La croix, l’épée, la plume
6L’étude de l’expression littéraire des confrontations ethniques et religieuses donne lieu à des analyses plus ou moins détaillées en fonction des œuvres et des auteurs présentés. Tandis que la section consacrée à Chinua Achebe – une page seulement – est principalement constituée de remarques générales concernant la prégnance de l’intertexte religieux et la verve anticoloniale qui sous‑tend l’ensemble de son œuvre, d’autres, comme les sections consacrées à Cheikh Hamidou Kane, auteur de L’Aventure ambiguë (1961), ou encore à Shûsaku Endô, l’écrivain catholique japonais et à son roman Silence (1966), font l’objet d’analyses littéraires plus précises auxquelles l’auteur prend le soin d’ajouter une contextualisation historique qui sera utile aux néophytes. Ce voyage en mots autour du monde, qui invite aussi le lecteur à remonter le fil de l’histoire coloniale, entend dénoncer l’instrumentalisation de la religion dans le processus de colonisation et les difficultés posées par la rencontre de l’Europe – et du christianisme – et de l’altérité. Cet Autre mis à distance du soi par l’observation et le discours scientifique, et qui en vint à cristalliser les fantasmes de l’imaginaire occidental.
L’universel en question
7À la lecture de Les différences ethniques et religieuses dans la littérature. De Montaigne à Le Clézio, l’une des questions fondamentales qui semble tarauder le chercheur est de savoir si « le christianisme est une vérité universelle ou pas » (p. 32). Le choix du corpus d’analyse qui clôt l’ouvrage – presque exclusivement composé de textes d’inspiration chrétienne pour « penser la communion dans la diversité » (p. 53) (je souligne) – semble suggérer que, pour l’auteur, il est possible d’y répondre par l’affirmative.

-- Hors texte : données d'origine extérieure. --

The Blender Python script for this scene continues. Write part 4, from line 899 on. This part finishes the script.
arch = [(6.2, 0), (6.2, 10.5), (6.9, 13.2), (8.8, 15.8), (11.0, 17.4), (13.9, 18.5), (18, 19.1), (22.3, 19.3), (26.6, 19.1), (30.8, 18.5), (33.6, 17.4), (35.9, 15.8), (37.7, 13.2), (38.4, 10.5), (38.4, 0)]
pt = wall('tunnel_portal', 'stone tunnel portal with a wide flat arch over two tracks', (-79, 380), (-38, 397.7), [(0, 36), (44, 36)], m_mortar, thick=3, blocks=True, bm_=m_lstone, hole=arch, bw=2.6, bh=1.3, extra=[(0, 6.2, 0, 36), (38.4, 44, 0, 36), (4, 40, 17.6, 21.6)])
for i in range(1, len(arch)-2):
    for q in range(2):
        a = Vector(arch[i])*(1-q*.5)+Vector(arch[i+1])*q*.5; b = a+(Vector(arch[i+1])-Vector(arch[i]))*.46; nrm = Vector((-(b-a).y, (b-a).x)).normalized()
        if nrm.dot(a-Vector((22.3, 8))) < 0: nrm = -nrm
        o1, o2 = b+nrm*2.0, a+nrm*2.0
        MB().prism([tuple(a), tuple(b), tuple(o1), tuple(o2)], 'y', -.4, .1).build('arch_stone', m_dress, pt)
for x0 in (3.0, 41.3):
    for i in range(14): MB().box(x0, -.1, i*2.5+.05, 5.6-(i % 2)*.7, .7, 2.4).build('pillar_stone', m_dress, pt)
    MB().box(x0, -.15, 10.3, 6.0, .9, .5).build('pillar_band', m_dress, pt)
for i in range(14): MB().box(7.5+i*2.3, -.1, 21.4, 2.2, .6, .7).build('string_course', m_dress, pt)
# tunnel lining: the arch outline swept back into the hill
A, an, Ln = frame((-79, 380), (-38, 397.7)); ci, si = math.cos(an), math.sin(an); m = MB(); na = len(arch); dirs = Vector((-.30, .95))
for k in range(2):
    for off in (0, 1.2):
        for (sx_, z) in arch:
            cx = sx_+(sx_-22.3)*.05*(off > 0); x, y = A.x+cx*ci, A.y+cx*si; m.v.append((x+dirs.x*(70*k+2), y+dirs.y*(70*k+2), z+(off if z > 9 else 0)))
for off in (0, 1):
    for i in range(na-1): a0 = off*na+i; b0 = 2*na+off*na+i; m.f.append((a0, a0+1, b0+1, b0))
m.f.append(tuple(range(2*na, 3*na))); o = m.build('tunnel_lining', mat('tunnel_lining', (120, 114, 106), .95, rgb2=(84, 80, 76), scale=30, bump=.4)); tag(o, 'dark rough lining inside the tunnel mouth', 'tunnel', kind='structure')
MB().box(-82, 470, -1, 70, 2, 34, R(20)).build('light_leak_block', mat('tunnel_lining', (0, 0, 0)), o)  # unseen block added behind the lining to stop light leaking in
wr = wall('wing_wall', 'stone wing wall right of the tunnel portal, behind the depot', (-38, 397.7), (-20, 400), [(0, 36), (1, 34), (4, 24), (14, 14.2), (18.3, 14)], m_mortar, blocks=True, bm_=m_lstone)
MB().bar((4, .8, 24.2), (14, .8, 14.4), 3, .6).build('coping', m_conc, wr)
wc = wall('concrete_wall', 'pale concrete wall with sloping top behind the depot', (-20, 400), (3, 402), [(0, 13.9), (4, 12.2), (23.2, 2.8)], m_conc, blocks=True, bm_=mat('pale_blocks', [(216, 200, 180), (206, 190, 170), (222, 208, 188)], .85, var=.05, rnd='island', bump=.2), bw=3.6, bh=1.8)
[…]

8Compte tenu d’un fort ancrage dans la théorie critique de la première moitié du vingtième siècle, l’ouvrage d’É. Benoît ne constitue pas, en tant que tel, une quelconque avancée théorique. Son essai a néanmoins le mérite d’inviter à la discussion. Affleurent ainsi à la surface du texte certains positionnements idéologiques discutables, telle qu’une conception, pour le moins eurocentrique, de l’universel et un plaidoyer pour l’entreprise missionnaire jésuite qui fait fi des conséquences négatives de l’acculturation. L’auteur voit ainsi dans les missions jésuites « une belle illustration du dépassement religieux des différences ethniques » (p. 57). En dépit d’une argumentation bien menée et d’une volonté affirmée de prendre part au dialogue interethnique afin de concourir à l’élaboration d’une société plus juste, É. Benoît, qui considère « les universitaires [comme] des passeurs, entre les cultures entre les langues, entre les littératures, entre les religions, entre les différences ethniques » (p. 78‑79), opère certains choix terminologiques malheureux – « l’Africain » (p. 40), « l’Occident » (p. 42), ou encore « les Indiens d’Amérique du Nord et du Sud » (p. 20) – qui nous invitent à nous demander dans quelle mesure l’auteur a réussi, ou non, à échapper aux catégorisations essentialistes11 et à l’eurocentrisme qui ont marqué la pensée de ceux qu’il a pris pour modèles.